クレアが拉致されたのは、Dr.ローリングスの名で新聞に掲載された記事を実行に移している女性たちに夫を拒まないよう、記事がデタラメだとクレアに謝罪させるためでした。(理由が原作とは全く違う)診療室の道具箱を見ただけでそんなことを見抜いたライオネルにちょっとびっくり。連れの男たちは皆、Dr.ローリングスの記事に憤慨しているということで、クレアは手荒に扱われます。負けていないクレアが相手をののしるのを聞いた信心深いテビは「魔女に呪われる」と恐れ、彼女を助けようとするのだけど、実際にはクレアが言った通り、「私に手を触れたら全員死ぬ」事態になるところがシュールです。

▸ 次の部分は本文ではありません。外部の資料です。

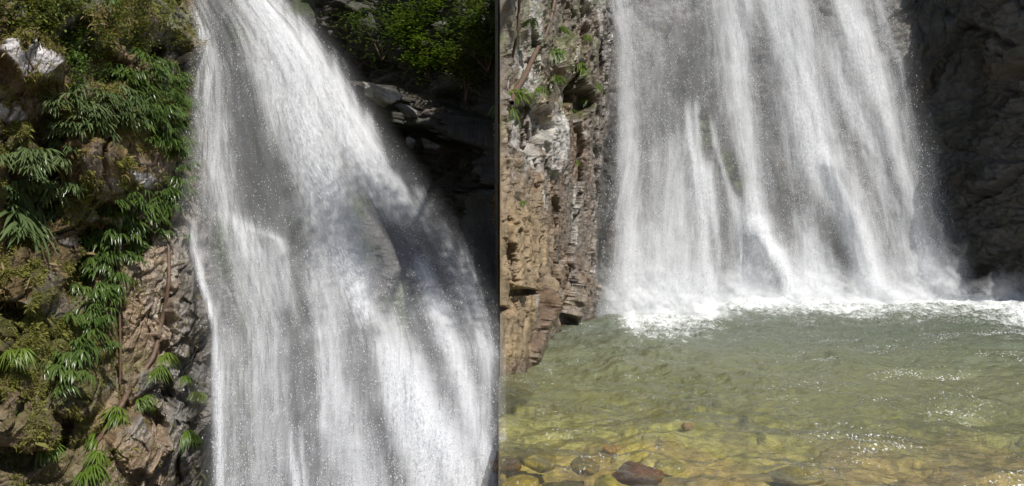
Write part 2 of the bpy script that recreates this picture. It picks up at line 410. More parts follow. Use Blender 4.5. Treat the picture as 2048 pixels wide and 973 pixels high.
# rock behind the right fall and the shaded wall to its right
def back_depth(PX, PY):
    d = 32.0 + (486 - PY) / 486 * .6 - 1.0 * sm(1850, 1960, PX)
    d = d - .25 * blob(PX, PY, 1440, 330, 60, 110, 0, 5, .3) - .8 * blob(PX, PY, 1545, 560, 60, 70, 0, 6, .3)
    return d - np.interp(PX, [1900, 1940, 2060, 2200, 2700], [0, .3, 3.4, 5.8, 11.5])
def back_disp(P, PX, PY):
    h, _ = rockfield(P[..., 0] - P[..., 1] * .5, P[..., 2], 303, 1.0, .34, -.4, 1.8)
    h += (fbm(P[..., 0] * .16, P[..., 2] * .16, 341, 3) - .5) * 2.5
    return (h - .7) * lerp(.45, 1.1, sm(1880, 2000, PX))
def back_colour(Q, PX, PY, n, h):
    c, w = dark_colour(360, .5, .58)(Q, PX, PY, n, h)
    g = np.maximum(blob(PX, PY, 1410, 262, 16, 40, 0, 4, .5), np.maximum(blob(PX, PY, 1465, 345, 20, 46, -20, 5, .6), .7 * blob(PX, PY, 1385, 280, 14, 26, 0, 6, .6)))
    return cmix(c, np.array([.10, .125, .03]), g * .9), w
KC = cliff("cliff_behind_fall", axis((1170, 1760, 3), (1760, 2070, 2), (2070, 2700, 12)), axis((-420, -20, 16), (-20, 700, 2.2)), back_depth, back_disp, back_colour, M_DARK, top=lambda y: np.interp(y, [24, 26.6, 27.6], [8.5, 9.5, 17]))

# ---------------------------------------------------------------- ground, pool bed, water
def simple(name, mat_col, rough=.8):
    m, nt, out = newmat(name); P = coord(nt)
    n = noise(nt, P, 3, 6, .65); c = mixc(nt, n, tuple(v * .5 for v in mat_col), tuple(v * 1.5 for v in mat_col))
    p = N(nt, "BsdfPrincipled", i_Roughness=rough); nt.links.new(c, p.inputs["Base Color"]); nt.links.new(p.outputs[0], out.inputs[0]); return m
gx, gy = np.meshgrid(np.linspace(-120, 120, 61), np.linspace(-60, 140, 51))
gz = -7.2 + fbm(gx * .1, gy * .1, 8, 4) * .8 - .4
o = mesh("ground", np.stack([gx, gy, gz], -1), gridf(51, 61), simple("gorge_ground", (.12, .10, .07))); tag(o, kind="structure")

def rim_x(Y): return -.0169 * Y + .002
def bed_z(X, Y):
    d = -.12 - .075 * np.maximum(Y - 6.2, 0) ** 1.15 + .05 * np.clip(X - 3, 0, 8) * 0
    return np.maximum(d, -.42) - .12
def pool_grid(nx, ny, y0, y1, x1):
    t = np.linspace(0, 1, ny)[:, None]; Y = y0 * (y1 / y0) ** t + np.zeros((1, nx))
    u = np.linspace(0, 1, nx)[None] + 0 * t
    X = rim_x(np.minimum(Y, 12.3)) + u * (x1 * Y / y1 * 1.0 + 4 - rim_x(Y))
    return X, Y
X, Y = pool_grid(420, 420, 3.2, 32, 22)
Z = bed_z(X, Y) + (fbm(X * 1.1, Y * 1.1, 501, 5) - .5) * .42 * sm(30, 9, Y) + (facets(X * 1.3 + fbm(X, Y, 2, 3) * 1.5, Y * 1.3, 503)[0] - .5) * .20
Z = np.minimum(Z, -.06)
a = fbm(X * .9, Y * .6, 510, 5); b = fbm(X * 2.6, Y * 2.0, 511, 5); c = facets(X * 1.3 + fbm(X, Y, 2, 3) * 1.5, Y * 1.3, 503)[0]
bc = cmix(np.broadcast_to(np.array([.60, .44, .17]), (*X.shape, 3)), np.array([.85, .70, .22]), sm(.4, .65, b))
bc = cmix(bc, np.array([.44, .27, .12]), sm(.52, .66, a) * .8)
bc = cmix(bc, np.array([.32, .23, .10]), sm(.6, .9, c) * .6)
bc = cmix(bc, np.array([.55, .42, .24]), sm(1.5, 4.5, X) * .6)
silt = sm(9.2, 12.5, Y + (fbm(X * .8, Y * .6, 530, 5, .6) - .5) * 4 + .5 * sm(0, 6, X))
sc_ = cmix(np.broadcast_to(np.array([.62, .60, .26]), (*X.shape, 3)), np.array([.36, .40, .235]), sm(12, 20, Y))
bc = cmix(bc, sc_ * (.75 + .5 * fbm(X * 1.2, Y * .8, 533, 5))[..., None], silt * .92)
o = mesh("pool_bed", np.stack([X, Y, Z], -1), gridf(420, 420), rock_material("stony_bed", 1.2, bump=.02), attrs={"col": bc.reshape(-1, 3), "wet": np.full(X.size, .1)})
tag(o, kind="structure")
# rock rim that holds the pool on its left, dropping into the gorge
ys = np.linspace(3.2, 12.35, 60); prof = []
for y in ys:
    x0 = rim_x(y); k = (fbm(np.array([y * 2.3]), np.array([.3]), 77)[0] - .5) * .05
    prof.append([[x0 + .02, y, -1.6], [x0 + .012, y, .02 + k], [x0 - .003, y, .03 + k], [x0 - .003, y + .0, -.15], [x0 - .002, y, -1.5], [x0 + .01, y, -4], [x0 + .03, y, -7.5]])
P = np.array(prof)
o = mesh("pool_rim", P, gridf(60, 7), M_BUTT, attrs={"col": np.tile([.20, .14, .08], (P.size // 3, 1)), "wet": np.full(P.size // 3, .6)}); tag(o, kind="structure")

def water_material():
    m, nt, out = newmat("pool_water"); L = nt.links
    P = coord(nt); mk = attr(nt, "murk"); fm = attr(nt, "foam")
    r1 = noise(nt, mapping(nt, P, (1.0, 1.6, 1)), 3.2, 5, .6); r2 = noise(nt, mapping(nt, P, (1.0, 1.5, 1)), 16, 4, .65)
    h = math_(nt, 'ADD', r1, math_(nt, 'MULTIPLY', r2, .35))
    bmp = N(nt, "Bump", i_Distance=.10, i_Strength=.9); L.new(h, bmp.inputs["Height"])
    near = noise(nt, mapping(nt, P, (1.0, 1.5, 1)), .55, 5, .6)
    wcol = mixc(nt, near, (.18, .205, .085), (.37, .35, .155))
    wcol = mixc(nt, attr(nt, "far"), wcol, (.175, .205, .13))
    tp = N(nt, "BsdfTransparent", i_Color=(.92, .92, .76, 1))
    df = N(nt, "BsdfDiffuse"); L.new(wcol, df.inputs[0]); L.new(bmp.outputs[0], df.inputs["Normal"])
    m1 = N(nt, "MixShader"); L.new(mk, m1.inputs[0]); L.new(tp.outputs[0], m1.inputs[1]); L.new(df.outputs[0], m1.inputs[2])
    gl = N(nt, "BsdfGlossy", i_Roughness=.06); L.new(bmp.outputs[0], gl.inputs["Normal"])
    fr = N(nt, "Fresnel", i_IOR=1.33); L.new(bmp.outputs[0], fr.inputs["Normal"])
    m2 = N(nt, "MixShader"); L.new(math_(nt, 'MINIMUM', fr.outputs[0], .45), m2.inputs[0]); L.new(m1.outputs[0], m2.inputs[1]); L.new(gl.outputs[0], m2.inputs[2])
    # foam: lacy where thin, solid where thick; sun glints painted in as white specks
    f1 = noise(nt, mapping(nt, P, (1, .7, 1)), 4.5, 7, .7); f2 = noise(nt, P, 24, 3, .7)
    ff = math_(nt, 'ADD', math_(nt, 'MULTIPLY', f1, .75), math_(nt, 'MULTIPLY', f2, .5))
    foam = ramp(nt, math_(nt, 'SUBTRACT', ff, math_(nt, 'MULTIPLY_ADD', fm, -.72, 1.0)), 0, .42)
    foam = math_(nt, 'MULTIPLY', foam, ramp(nt, fm, .0, .1))
    g1 = noise(nt, mapping(nt, P, (1, .55, 1)), 44, 2, .6); band = ramp(nt, noise(nt, mapping(nt, P, (.7, 1.9, 1)), .9, 6, .65), .46, .66)
    gf = ramp(nt, math_(nt, 'ADD', g1, math_(nt, 'MULTIPLY', band, .15)), .735, .78)
    gf = math_(nt, 'MULTIPLY', gf, attr(nt, "painted_glint"))
    foam = math_(nt, 'MAXIMUM', foam, gf)  # the painted glints share the foam's white
    fd = N(nt, "BsdfDiffuse", i_Color=(.9, .92, .92, 1))
    m3 = N(nt, "MixShader"); L.new(foam, m3.inputs[0]); L.new(m2.outputs[0], m3.inputs[1]); L.new(fd.outputs[0], m3.inputs[2])
    L.new(m3.outputs[0], out.inputs[0]); return m
X, Y = pool_grid(620, 620, 3.2, 31.5, 22)
amp = sm(3, 12, Y) * .5 + .5
wv = fbm(X * .8 + Y * .25, Y * 1.3 - X * .1, 600, 4); w2 = fbm(X * 2.6, Y * 4.2, 605, 4)
w3 = fbm(X * .45 + Y * .12, Y * 1.9 + X * .2, 609, 3); Z = ((.5 - np.abs(w3 - .5) * 3) * .13 + (wv - .5) * .42 + (.5 - np.abs(w2 - .5) * 2) * .12) * amp
px = 1024 + X / Y * F; py = 486.5 + (CAM_H - 0) / Y * F
foot = np.interp(px, [1190, 1250, 1380, 1460, 1900, 1960, 2060], [21.5, 22.6, 24.2, 28.6, 29.2, 28.2, 24.0])
wob = (fbm(X * .5, Y * .5, 620, 4) - .5) * 5
fo = 1.0 * np.exp(-(np.clip(foot - Y + wob * .7 - 1.5, 0, 99) / 9.5) ** 1.4)
fo = np.maximum(fo, .9 * np.exp(-((py - 648) / 13) ** 2 - ((px - 1320) / 110) ** 2))
fo = np.maximum(fo, .85 * np.exp(-((py - 625) / 15) ** 2 - ((px - 1680) / 150) ** 2))
fo = np.maximum(fo, .55 * np.exp(-((py - 668) / 26) ** 2 - ((px - 1330) / 170) ** 2))
fo = np.maximum(fo, .8 * np.exp(-((py - (612 + (px - 1900) * .17)) / 7) ** 2) * sm(1860, 1900, px))
fo = fo * sm(1185, 1275, px + 8 * wob) * .88
foam = np.clip(fo, 0, 1)
Z = Z + foam * .10 + foam * (fbm(X * 3, Y * 3, 630, 4) - .5) * .25
depth = -bed_z(X, Y)
murk = np.clip(.06 + .66 * sm(7.6, 15, Y + 1.2 * sm(1300, 1700, px) + (fbm(X * .9, Y * .8, 640, 5, .6) - .5) * 3), 0, .95)
painted_glint = np.clip(.55 * sm(600, 1800, px - 300) + .35, 0, 1)
# steep little face where the sheet meets the rim on the left
o = mesh("water", np.stack([X, Y, Z], -1), gridf(620, 620), water_material(), attrs={"murk": murk.ravel(), "foam": foam.ravel(), "far": sm(10, 20, Y).ravel(), "painted_glint": painted_glint.ravel()})
tag(o, kind="structure")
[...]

クレアと同じ時代から来たらしいドナーはどこに行ったのだろう。クレアの助けが欲しいはずなのに。ここは次のシーズンに続くポイント。

元の世界に戻ったはずのブリアナとロジャーが石を通っただけで、元の場所と時間に目覚めるのも不思議。この理由は後のシーズンで明かされるのかな?リッジに戻る途中で燃ゆる十字架に気付き、一行は急いでリッジに帰ります。

リッジの男たちを集め、戦いの準備をして出発するジェイミー。キルトを身にまとい、ハイランド人の戦闘装束で鋭い眼光がカッコイイ!そしてもう一つ、私が好きなのはイアンも又、モホーク族のヘッド・ペインティングで戦いの準備をするところ。彼が優秀な戦士に成長しているのがわかるシーン。

リッジの男たちがブラウンの手勢を襲うシーンはカッコ良くてシビれる。ロジャーも遂に人に手を掛けた。そして救出されるクレア。あまりの姿を見てショックを受けるジェイミー、そして彼女の匂いで暴行を悟った彼が「何人だ?」と訊き、「わからない」とクレアが答え、”Kill Them All.” とジェイミーが全員の殺害を命じるところもシビれるシーン。クレアが不殺傷の誓いに縛られるため、彼女の代わりに殺すのは俺だとジェイミーが言い、それに続けて、イアンとファーガスも自らが代わりに手を下すと続くシーンも好き。

リッジに戻ったクレアを抱きしめるブリアナ、そして瞳で通じ合うマーサリとクレアの抱擁はジンとくる。クレアの入浴を手伝うブリアナだけど、今の母を簡単に救うことはできないと悟りながら1人にしてあげるシーンも好き。クレアの苦悩が素晴らしい演技で伝わる。

この後の各シーンは原作のシーンからそのテイストを切り出して繋いでいる感じで、短時間に多くを詰め込み過ぎな印象。

クレアが寝室で吐露する苦悩の強がり大セリフは見せ場なのにすぐに場面転換してしまうし、ブリアナとロジャーのシーンは無理に尺の無い中で投入しなくてもいいのじゃないかとか。ジェイミーがブラウンの死体をブラウンズヴィルにたった1人で運ぶのはあまりに無謀だし、こんな時に往復で1週間近くもクレアを1人にしないでしょ、と思うし。最期の2人の寝室のシーンは「君は勇敢だ」だけでは説明不足に感じるし。

そんな中で、「俺が君から離れるとき、最期の言葉が愛してるじゃなくても、言う暇がなかったと思って欲しい」とクレアに言葉をかけるジェイミーのシーンはグッときます。嵐がやってきそうな空模様がシーズン6を予感させるエンディング。